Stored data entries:
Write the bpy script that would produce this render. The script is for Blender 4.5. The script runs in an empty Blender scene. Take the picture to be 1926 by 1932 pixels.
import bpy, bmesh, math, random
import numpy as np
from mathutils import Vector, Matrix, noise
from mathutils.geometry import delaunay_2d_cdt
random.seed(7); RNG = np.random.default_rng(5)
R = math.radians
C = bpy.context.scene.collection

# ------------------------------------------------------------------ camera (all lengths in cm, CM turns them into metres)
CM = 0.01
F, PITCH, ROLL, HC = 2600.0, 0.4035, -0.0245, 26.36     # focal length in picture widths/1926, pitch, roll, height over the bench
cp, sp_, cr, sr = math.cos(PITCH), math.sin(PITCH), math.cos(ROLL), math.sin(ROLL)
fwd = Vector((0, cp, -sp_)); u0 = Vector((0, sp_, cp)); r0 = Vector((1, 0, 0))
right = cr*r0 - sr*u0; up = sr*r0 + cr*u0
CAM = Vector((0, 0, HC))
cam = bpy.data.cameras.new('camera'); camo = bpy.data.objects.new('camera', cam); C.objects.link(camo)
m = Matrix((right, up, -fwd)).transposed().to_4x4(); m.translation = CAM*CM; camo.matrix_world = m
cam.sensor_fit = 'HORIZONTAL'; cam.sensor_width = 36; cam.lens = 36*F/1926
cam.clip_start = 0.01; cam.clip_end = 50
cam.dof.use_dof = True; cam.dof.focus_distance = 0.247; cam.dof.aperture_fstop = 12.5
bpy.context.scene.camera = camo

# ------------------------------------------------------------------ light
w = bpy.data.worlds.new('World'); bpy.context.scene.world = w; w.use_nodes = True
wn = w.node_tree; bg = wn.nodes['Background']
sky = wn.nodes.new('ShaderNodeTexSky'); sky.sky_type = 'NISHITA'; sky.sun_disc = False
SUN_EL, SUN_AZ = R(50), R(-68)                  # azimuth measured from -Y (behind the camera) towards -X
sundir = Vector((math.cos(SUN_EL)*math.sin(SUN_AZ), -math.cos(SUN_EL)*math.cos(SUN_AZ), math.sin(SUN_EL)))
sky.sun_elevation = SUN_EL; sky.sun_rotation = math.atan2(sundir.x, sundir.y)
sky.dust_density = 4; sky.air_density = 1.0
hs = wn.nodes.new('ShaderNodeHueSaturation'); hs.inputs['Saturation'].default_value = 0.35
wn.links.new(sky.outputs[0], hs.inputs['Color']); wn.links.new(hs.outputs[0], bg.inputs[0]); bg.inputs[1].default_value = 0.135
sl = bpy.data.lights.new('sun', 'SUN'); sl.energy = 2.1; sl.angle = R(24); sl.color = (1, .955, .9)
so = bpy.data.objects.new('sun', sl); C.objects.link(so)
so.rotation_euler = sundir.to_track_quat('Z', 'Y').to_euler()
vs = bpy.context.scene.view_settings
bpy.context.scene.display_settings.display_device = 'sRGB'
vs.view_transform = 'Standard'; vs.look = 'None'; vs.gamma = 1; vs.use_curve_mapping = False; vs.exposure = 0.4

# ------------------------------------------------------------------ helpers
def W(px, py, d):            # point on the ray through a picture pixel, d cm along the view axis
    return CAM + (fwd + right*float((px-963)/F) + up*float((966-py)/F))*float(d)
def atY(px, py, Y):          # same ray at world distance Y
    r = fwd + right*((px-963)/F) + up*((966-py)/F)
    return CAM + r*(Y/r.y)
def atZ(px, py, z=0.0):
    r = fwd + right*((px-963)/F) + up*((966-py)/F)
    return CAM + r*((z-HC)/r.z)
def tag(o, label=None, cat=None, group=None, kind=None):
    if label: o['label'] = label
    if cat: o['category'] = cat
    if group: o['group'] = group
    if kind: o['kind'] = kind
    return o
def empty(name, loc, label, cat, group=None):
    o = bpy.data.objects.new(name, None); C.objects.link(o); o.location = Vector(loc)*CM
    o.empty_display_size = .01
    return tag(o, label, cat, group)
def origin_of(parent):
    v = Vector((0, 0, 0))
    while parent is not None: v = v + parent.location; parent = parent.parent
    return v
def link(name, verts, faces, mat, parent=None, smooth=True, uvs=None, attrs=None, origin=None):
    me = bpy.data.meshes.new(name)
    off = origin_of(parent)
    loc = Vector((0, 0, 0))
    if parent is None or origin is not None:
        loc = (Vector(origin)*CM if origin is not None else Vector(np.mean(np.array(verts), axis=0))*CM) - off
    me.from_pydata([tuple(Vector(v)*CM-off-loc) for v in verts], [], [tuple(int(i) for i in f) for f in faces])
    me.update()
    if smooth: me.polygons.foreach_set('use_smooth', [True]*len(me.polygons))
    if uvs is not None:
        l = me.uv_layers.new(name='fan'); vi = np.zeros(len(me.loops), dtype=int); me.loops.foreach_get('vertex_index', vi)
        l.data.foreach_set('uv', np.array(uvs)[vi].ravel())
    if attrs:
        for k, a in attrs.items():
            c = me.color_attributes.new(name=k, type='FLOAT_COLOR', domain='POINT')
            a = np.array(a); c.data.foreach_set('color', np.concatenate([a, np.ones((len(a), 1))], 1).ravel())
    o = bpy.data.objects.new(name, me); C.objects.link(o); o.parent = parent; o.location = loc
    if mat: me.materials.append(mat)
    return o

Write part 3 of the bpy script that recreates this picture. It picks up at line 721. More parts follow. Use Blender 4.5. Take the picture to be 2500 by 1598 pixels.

_STATED EXERCISE:_
Pull out every line holding "Take" from the records above, and copy it.

_SOLUTION FOR THIS PROBLEM:_
Write the bpy script that would produce this render. The script is for Blender 4.5. The script runs in an empty Blender scene. Take the picture to be 1926 by 1932 pixels.
Write part 3 of the bpy script that recreates this picture. It picks up at line 721. More parts follow. Use Blender 4.5. Take the picture to be 2500 by 1598 pixels.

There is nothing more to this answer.